→ GOAL
Begin at the line containing "The Blender Python" in the entries below and end at the line containing "fill('x', XF, 2.44, 2.73, z, [(k5,k5b),(k5b,k5)], 2, 2)"; transcribe that range exactly and nothing outside it.

→ DATA TO USE
☆ ☆ ☆ ☆
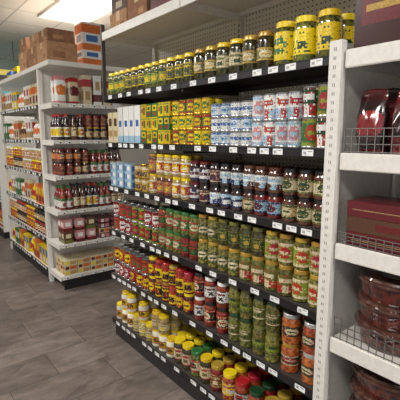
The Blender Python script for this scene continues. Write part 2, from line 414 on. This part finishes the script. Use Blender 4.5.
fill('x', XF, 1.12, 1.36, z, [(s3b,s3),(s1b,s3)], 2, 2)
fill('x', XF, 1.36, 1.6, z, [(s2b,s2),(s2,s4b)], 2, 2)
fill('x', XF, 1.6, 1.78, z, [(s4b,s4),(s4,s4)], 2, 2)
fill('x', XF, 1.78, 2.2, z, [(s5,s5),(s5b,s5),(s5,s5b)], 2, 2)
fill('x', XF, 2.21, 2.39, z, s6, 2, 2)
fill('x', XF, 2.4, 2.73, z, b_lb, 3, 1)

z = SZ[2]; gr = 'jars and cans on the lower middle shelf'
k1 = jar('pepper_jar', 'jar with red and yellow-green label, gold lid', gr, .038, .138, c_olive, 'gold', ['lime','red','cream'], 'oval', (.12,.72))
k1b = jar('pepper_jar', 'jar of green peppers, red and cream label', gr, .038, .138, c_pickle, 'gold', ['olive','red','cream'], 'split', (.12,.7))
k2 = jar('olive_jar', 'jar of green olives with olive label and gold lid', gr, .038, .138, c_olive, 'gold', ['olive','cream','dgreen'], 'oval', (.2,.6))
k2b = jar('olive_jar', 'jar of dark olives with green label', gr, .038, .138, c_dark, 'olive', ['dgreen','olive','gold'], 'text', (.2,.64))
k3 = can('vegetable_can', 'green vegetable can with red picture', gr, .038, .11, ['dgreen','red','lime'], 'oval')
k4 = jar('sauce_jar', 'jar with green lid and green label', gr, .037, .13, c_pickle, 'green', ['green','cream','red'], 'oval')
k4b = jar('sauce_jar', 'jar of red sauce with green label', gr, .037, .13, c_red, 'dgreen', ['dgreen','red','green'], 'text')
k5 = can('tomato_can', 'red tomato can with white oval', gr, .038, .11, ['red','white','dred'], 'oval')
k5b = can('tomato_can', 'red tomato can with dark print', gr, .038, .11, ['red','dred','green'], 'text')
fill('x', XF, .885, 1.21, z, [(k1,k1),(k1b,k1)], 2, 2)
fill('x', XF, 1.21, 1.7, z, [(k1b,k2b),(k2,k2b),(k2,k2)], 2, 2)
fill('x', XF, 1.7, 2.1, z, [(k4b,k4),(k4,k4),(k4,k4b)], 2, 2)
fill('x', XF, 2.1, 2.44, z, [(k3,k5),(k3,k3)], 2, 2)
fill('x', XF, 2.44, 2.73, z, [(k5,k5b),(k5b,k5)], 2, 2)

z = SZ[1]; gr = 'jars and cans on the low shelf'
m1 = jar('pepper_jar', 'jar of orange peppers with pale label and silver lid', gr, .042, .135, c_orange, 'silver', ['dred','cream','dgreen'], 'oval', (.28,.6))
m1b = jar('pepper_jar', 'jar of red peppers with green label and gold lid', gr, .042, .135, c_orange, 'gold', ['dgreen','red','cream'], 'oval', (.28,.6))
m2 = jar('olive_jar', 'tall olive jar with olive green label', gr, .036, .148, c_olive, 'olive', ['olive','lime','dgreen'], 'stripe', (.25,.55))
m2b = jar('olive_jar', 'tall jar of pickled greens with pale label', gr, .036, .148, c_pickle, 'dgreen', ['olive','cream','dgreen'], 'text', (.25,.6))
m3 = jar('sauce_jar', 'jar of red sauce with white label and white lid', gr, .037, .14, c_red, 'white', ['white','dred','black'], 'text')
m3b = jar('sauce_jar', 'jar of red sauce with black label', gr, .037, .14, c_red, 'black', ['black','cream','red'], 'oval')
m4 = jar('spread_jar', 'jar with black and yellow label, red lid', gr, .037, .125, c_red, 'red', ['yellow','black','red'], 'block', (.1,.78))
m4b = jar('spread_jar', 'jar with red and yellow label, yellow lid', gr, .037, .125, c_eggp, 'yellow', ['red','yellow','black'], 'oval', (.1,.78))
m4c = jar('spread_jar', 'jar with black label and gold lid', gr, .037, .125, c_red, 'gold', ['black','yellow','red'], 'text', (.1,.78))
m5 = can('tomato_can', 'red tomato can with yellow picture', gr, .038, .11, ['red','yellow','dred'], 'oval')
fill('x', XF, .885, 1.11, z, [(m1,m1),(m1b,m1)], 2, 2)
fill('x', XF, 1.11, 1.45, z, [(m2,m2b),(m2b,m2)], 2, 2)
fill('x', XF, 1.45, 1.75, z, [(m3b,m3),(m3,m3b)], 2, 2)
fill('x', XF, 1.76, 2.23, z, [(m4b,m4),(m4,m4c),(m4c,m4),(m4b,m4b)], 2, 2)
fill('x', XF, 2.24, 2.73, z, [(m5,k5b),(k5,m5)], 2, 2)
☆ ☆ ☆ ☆
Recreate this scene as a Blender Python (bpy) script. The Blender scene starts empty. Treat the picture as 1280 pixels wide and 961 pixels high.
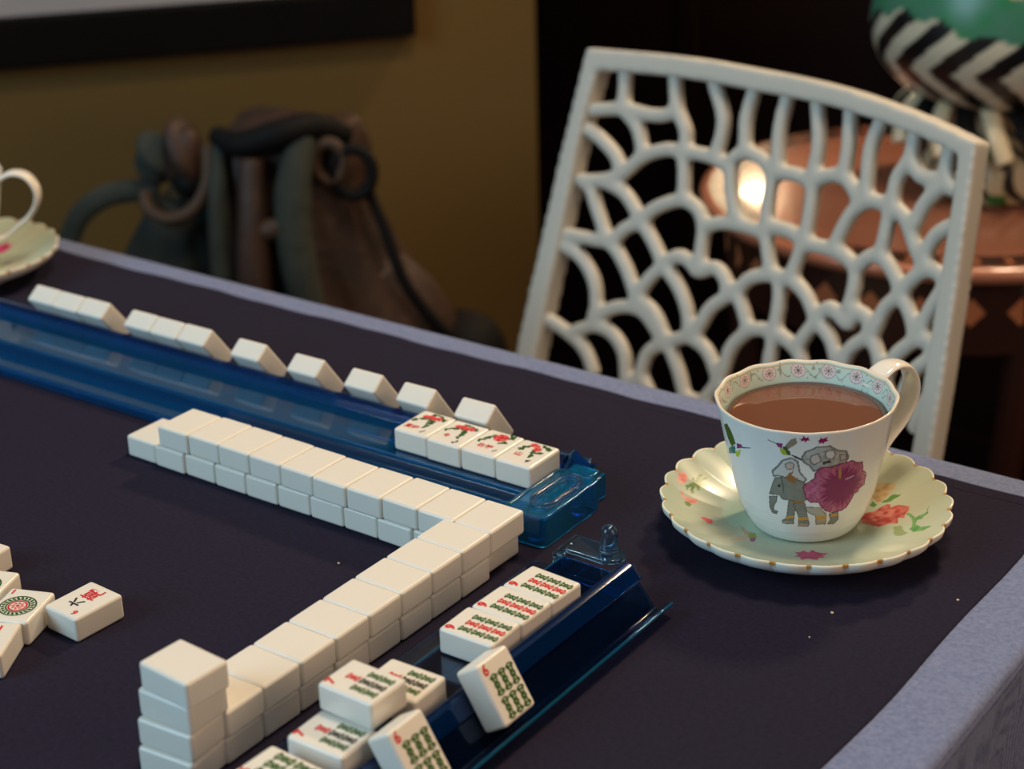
☆ ☆ ☆ ☆
→ WORKED ANSWER
The Blender Python script for this scene continues. Write part 2, from line 414 on. This part finishes the script. Use Blender 4.5.
fill('x', XF, 1.12, 1.36, z, [(s3b,s3),(s1b,s3)], 2, 2)
fill('x', XF, 1.36, 1.6, z, [(s2b,s2),(s2,s4b)], 2, 2)
fill('x', XF, 1.6, 1.78, z, [(s4b,s4),(s4,s4)], 2, 2)
fill('x', XF, 1.78, 2.2, z, [(s5,s5),(s5b,s5),(s5,s5b)], 2, 2)
fill('x', XF, 2.21, 2.39, z, s6, 2, 2)
fill('x', XF, 2.4, 2.73, z, b_lb, 3, 1)

z = SZ[2]; gr = 'jars and cans on the lower middle shelf'
k1 = jar('pepper_jar', 'jar with red and yellow-green label, gold lid', gr, .038, .138, c_olive, 'gold', ['lime','red','cream'], 'oval', (.12,.72))
k1b = jar('pepper_jar', 'jar of green peppers, red and cream label', gr, .038, .138, c_pickle, 'gold', ['olive','red','cream'], 'split', (.12,.7))
k2 = jar('olive_jar', 'jar of green olives with olive label and gold lid', gr, .038, .138, c_olive, 'gold', ['olive','cream','dgreen'], 'oval', (.2,.6))
k2b = jar('olive_jar', 'jar of dark olives with green label', gr, .038, .138, c_dark, 'olive', ['dgreen','olive','gold'], 'text', (.2,.64))
k3 = can('vegetable_can', 'green vegetable can with red picture', gr, .038, .11, ['dgreen','red','lime'], 'oval')
k4 = jar('sauce_jar', 'jar with green lid and green label', gr, .037, .13, c_pickle, 'green', ['green','cream','red'], 'oval')
k4b = jar('sauce_jar', 'jar of red sauce with green label', gr, .037, .13, c_red, 'dgreen', ['dgreen','red','green'], 'text')
k5 = can('tomato_can', 'red tomato can with white oval', gr, .038, .11, ['red','white','dred'], 'oval')
k5b = can('tomato_can', 'red tomato can with dark print', gr, .038, .11, ['red','dred','green'], 'text')
fill('x', XF, .885, 1.21, z, [(k1,k1),(k1b,k1)], 2, 2)
fill('x', XF, 1.21, 1.7, z, [(k1b,k2b),(k2,k2b),(k2,k2)], 2, 2)
fill('x', XF, 1.7, 2.1, z, [(k4b,k4),(k4,k4),(k4,k4b)], 2, 2)
fill('x', XF, 2.1, 2.44, z, [(k3,k5),(k3,k3)], 2, 2)
fill('x', XF, 2.44, 2.73, z, [(k5,k5b),(k5b,k5)], 2, 2)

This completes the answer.